Foto: Grandyos Zafna
Minyak yang diolah kilang Shell di Singapura tersebut berasal dari Lapangan West Qurna I di Irak. Lapangan tersebut dikelola bersama oleh Pertamina dan ExxonMobil. Minyak bagian Pertamina inilah yang diolah menjadi bensin RON 88 alias premium.
Mengapa Pertamina tidak mengolah minyak tersebut di kilang-kilangnya sendiri saja? Atau mengapa tidak sekalian impor BBM saja?
Direktur Utama Pertamina, Dwi Soetjipto, menjelaskan bahwa spesifikasi minyak dari Irak tersebut tidak cocok dengan kilang-kilang di Indonesia.
"Minyak sour hasil produksi di Irak, Basrah Crude, belum dapat diproses di kilang dalam negeri," ujar Dwi dalam konferensi pers di Kantor Pusat Pertamina, Jakarta, Rabu (31/8/2016).
Dwi menambahkan, pengolahan minyak milik Pertamina di kilang luar negeri ini hanya sementara saja. Pertamina sekarang sedang menjalankan 4 proyek Refinery Development Master Plan (RDMP) dan pembangunan 2 Grass Root Refinery (GRR).

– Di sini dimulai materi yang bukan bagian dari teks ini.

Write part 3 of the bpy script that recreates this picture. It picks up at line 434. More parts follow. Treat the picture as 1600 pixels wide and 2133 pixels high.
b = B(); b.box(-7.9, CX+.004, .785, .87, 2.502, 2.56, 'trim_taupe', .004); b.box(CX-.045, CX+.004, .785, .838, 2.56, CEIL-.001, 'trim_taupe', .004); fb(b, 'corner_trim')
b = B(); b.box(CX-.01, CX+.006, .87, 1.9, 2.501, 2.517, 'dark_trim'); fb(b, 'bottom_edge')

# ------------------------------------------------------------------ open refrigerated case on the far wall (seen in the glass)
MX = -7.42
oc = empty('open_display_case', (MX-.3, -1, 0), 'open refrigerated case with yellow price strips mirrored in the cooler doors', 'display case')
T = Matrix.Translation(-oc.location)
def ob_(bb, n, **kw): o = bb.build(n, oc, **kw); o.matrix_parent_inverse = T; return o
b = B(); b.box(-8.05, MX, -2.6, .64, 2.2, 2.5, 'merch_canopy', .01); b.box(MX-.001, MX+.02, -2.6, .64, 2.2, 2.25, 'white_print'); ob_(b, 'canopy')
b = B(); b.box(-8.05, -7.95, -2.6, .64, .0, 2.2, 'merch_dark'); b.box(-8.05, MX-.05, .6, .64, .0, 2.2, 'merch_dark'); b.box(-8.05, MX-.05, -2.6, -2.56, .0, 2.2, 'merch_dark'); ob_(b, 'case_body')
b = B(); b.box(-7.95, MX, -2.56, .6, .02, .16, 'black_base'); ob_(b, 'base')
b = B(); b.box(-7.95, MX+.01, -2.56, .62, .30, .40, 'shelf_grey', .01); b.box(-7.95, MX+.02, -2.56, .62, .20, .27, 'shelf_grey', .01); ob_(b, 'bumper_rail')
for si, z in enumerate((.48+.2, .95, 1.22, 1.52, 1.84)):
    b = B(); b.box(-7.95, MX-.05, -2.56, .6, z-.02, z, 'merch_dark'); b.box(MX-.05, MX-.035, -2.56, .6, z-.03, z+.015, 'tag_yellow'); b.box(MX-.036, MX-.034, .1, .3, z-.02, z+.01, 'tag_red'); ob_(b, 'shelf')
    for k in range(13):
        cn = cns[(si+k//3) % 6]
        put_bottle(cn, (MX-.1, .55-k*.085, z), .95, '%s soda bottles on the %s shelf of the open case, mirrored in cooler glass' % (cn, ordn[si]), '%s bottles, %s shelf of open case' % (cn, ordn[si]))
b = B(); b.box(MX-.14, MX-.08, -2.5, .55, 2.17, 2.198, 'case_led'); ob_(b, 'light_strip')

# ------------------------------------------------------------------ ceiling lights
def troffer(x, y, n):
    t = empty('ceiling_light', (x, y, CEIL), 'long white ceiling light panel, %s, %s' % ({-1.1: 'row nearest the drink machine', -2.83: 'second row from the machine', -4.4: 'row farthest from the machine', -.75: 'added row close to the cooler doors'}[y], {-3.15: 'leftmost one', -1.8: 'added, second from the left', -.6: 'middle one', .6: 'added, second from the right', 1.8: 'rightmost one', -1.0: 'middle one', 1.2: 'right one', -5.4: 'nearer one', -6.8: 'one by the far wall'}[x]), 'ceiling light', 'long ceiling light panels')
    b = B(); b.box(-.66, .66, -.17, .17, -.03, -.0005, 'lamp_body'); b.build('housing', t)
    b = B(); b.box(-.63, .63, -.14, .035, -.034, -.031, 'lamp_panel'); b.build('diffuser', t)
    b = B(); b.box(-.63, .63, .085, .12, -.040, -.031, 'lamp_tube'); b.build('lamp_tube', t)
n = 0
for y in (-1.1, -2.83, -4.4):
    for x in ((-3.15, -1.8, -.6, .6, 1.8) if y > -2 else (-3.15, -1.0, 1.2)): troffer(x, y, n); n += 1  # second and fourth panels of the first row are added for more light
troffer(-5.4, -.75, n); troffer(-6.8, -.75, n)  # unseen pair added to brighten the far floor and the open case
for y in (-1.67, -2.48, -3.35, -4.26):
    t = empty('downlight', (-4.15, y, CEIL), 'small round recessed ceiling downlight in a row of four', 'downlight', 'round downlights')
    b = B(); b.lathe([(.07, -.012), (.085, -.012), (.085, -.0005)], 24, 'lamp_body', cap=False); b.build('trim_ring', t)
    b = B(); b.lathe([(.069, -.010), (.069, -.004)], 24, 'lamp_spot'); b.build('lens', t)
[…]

4 kilang yang dimodifikasi dan 2 kilang baru Pertamina nantinya dapat mengolah minyak mentah jenis Basrah Crude. "Dengan adanya RDMP dan GRR, Basrah Crude bisa kita olah," tuturnya.
Pihaknya memilih untuk mengolah saja minyak dari Irak di Singapura karena dengan begitu Pertamina bisa memperoleh BBM dengan harga lebih murah.
"Sudah tentu lebih efisien. Dalam proses tender terakhir disampaikan, minus alfa semakin tinggi. Lebih baik daripada kalau kita beli langsung BBM," paparnya.
SVP Integrated Supply Chain (ISC) Pertamina, Daniel Purba, menambahkan bahwa bensin RON 88 hasil olahan kilang Shell di Singapura ini harganya lebih murah 15% dibanding yang diimpor langsung oleh Pertamina.
"Melalui CPD ini kurang lebih perbaikannya sekitar 15%," ucap Daniel.
Kontrak kerja sama pengolahan dengan Shell ini berlangsung hingga Desember 2016. Berkat kerja sama ini, kata Daniel, impor BBM jenis premium berkurang dari 7 juta barel per bulan menjadi hanya 6 juta barel per bulan.
"Periode kontrak Juli-Desember. Kita sudah sepakat sejak akhir Juni. Crude ini memang dari Irak, untuk Juli-Agustus kita ambil sekitar 1 juta barel premium. Ini 15% dari total impor kita, jadi kita mengurangi pembelian langsung sebesar 15%. Memang kurang begitu signifikan, tapi pasti berdampak pada harga di pasar Singapura," tutupnya.